The abstracted nature of these paintings are thrilling me.  The nuances, the happy accidents, the layers, the mystery and most of all the process.  I’m engaged, I’m lost, I’m dancing back and forth from the canvas, I’m creating a world.  My worries seem unfounded  that the translation from small to large would falter in the change of surface or that I would lose interest in the painting the second time around. The large works are so much more physical and demanding, but with the composition and palette loosely determined from the study,  I can engage with them at the same level as I did with the smaller works.  Of course there are particulars of the studies that cannot be replicated, where something unique to the medium and paint occurred.  And I can appreciate that and let it go.
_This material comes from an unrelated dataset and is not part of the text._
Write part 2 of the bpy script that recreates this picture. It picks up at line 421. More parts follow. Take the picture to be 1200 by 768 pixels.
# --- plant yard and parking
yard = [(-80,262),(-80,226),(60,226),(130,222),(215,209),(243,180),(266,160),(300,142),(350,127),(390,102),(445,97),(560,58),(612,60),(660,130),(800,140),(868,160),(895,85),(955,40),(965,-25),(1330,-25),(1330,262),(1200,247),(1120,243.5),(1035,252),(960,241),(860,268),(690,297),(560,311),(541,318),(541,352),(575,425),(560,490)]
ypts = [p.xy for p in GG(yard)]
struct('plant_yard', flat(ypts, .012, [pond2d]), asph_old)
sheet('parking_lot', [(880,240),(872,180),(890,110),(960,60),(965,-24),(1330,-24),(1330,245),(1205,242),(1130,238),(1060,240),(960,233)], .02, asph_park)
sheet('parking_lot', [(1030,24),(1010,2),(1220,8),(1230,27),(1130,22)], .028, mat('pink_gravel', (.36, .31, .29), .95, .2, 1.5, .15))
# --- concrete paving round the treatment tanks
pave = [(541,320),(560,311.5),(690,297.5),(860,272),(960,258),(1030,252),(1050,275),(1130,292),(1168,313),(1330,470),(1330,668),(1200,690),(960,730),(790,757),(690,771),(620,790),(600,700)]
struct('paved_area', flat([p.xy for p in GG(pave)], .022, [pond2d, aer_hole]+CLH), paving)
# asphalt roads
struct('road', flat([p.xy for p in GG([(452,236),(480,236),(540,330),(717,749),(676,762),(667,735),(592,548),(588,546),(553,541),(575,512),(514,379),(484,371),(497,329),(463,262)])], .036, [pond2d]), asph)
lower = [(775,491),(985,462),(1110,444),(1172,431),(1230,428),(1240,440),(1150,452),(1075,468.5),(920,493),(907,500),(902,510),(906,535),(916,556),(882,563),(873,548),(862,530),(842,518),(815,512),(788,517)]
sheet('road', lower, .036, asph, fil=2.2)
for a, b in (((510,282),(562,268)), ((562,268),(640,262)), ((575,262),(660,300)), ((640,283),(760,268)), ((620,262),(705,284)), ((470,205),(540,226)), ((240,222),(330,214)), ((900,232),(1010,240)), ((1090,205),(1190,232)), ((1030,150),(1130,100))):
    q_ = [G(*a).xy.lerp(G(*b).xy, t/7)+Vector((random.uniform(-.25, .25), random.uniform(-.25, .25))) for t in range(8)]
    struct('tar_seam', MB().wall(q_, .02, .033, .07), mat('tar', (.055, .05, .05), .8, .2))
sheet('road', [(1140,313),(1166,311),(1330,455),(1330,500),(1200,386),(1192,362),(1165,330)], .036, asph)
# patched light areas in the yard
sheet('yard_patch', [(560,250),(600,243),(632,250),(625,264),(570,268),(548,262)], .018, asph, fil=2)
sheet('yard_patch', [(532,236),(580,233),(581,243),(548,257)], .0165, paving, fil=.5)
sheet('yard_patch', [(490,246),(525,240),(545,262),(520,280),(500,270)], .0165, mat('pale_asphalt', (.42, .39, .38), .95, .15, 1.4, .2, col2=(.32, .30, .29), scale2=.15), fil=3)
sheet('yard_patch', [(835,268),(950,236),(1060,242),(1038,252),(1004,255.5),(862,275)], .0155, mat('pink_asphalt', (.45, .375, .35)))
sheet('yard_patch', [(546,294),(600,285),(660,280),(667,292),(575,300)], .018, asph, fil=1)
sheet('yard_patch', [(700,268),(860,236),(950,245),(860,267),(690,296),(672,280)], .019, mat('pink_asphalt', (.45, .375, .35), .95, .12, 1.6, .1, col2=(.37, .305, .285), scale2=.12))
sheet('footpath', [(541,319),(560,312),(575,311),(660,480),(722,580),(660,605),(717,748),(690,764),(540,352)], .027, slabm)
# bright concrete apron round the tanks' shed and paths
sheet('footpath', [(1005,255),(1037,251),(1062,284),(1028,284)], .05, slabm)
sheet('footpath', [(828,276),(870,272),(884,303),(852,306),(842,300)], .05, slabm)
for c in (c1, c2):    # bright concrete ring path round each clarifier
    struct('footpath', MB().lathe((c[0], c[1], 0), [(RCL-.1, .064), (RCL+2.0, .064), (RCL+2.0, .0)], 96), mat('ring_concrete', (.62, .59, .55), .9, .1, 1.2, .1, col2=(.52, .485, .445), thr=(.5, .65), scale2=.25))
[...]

Again, it is important to recognize the profundity of Rilke’s words to what’s happening to my process and the act of creating art itself.

Entering.

Whoever you may be: step into the evening.

Step out of the room where everything is known.

Whoever you are, your house is the last before the far-off. With your eyes, which are almost too tired to free themselves from the familiar, you slowly take one black tree and set it against the sky: slender, alone. And you have made a world. It is big and like a word, still ripening in silence. And though your mind would fabricate its meaning, your eyes tenderly let go of what they see.